Now, shift to one of the sport or track options and it’s another manner – at least inside. There’s a small pipe that delivers a bit of real intake noise into the cabin, and the effect is quite thrilling when you’re blasting down the front straight. Outside, however, the new Acura NSX is not nearly as loud as comparable sports cars using a more conventional drivetrain – even though an active exhaust valve that bypasses the mufflers in Track Mode kicks in an added 25 decibels.

Put the new NSX in Launch Mode and you’ll feel 1.3 Gs when you take off.

On track or off, you’re likely to be quickly impressed by the new sports car’s ride and handling. The suspension is a front double-wishbone, rear multi-link layout. And the NSX goes with magnetic rheological dampers. That’s basically the same system found in the Corvette Z06 and several new Ferraris, among others. The system relies on a magnetically controlled fluid that can shift from soft to rock-solid in the time it takes to travel one inch at 60 mph.

The NSX uses a variable ratio electronic power steering system that is speed sensitive – and, along with the throttle, transmission and other functions – 11 in all — is automatically adjusted by the mode the driver selects.

But what really makes the difference is the electric side of the drivetrain layout. Up front, the two motors each drive a different wheel. Go hard into a corner and the system boosts torque to the outer wheel while cutting back power to the inner wheel. It effectively helps steer you through a turn, rather than pushing the car like a conventional all-wheel-drive system.

The concept is known as torque vectoring, but it’s far less of a Rube Goldberg affair than you have with a conventional drivetrain, where a vehicle has to apply the brake on the inner wheel to help turn.

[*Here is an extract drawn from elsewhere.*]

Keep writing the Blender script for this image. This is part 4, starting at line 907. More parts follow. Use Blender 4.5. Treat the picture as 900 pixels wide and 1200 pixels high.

The original, 1990 Acura NSX.

The NSX package is completed by a complex braking system that scrubs off speed smoothly and quickly – while also helping recharge that lithium-ion battery pack. Conventional metal brakes are standard, but we anticipate a fair share of buyers will opt for the carbon fiber package. That not only shaves off 52 pounds of mass but also virtually eliminates fade after even the hardest track maneuvers.

Mass is an issue. That complex drivetrain and lithium battery pack add a lot of weight. At 3,800 pounds, the new NSX is more than 600 pounds heavier than, say, a Lamborghini Huracan. But by keeping that weight low, you’ll rarely feel it from behind the wheel.

Was it worth the wait? That likely depends on what you’re looking for. The 2017 Acura NSX is a handsome car, if not the most dynamic of designs. It’s fast, a lot quicker than the raw horsepower and torque numbers might suggest. It’s got a great interior, albeit with a few shortfalls. And it delivers truly amazing handling on track and on the street.

We’re expecting it will bring a lot of buyers into Acura showrooms – and the maker could certainly use the traffic. Like the original, the 2017 Acura NSX is likely to take a lot of folks by pleasant surprise.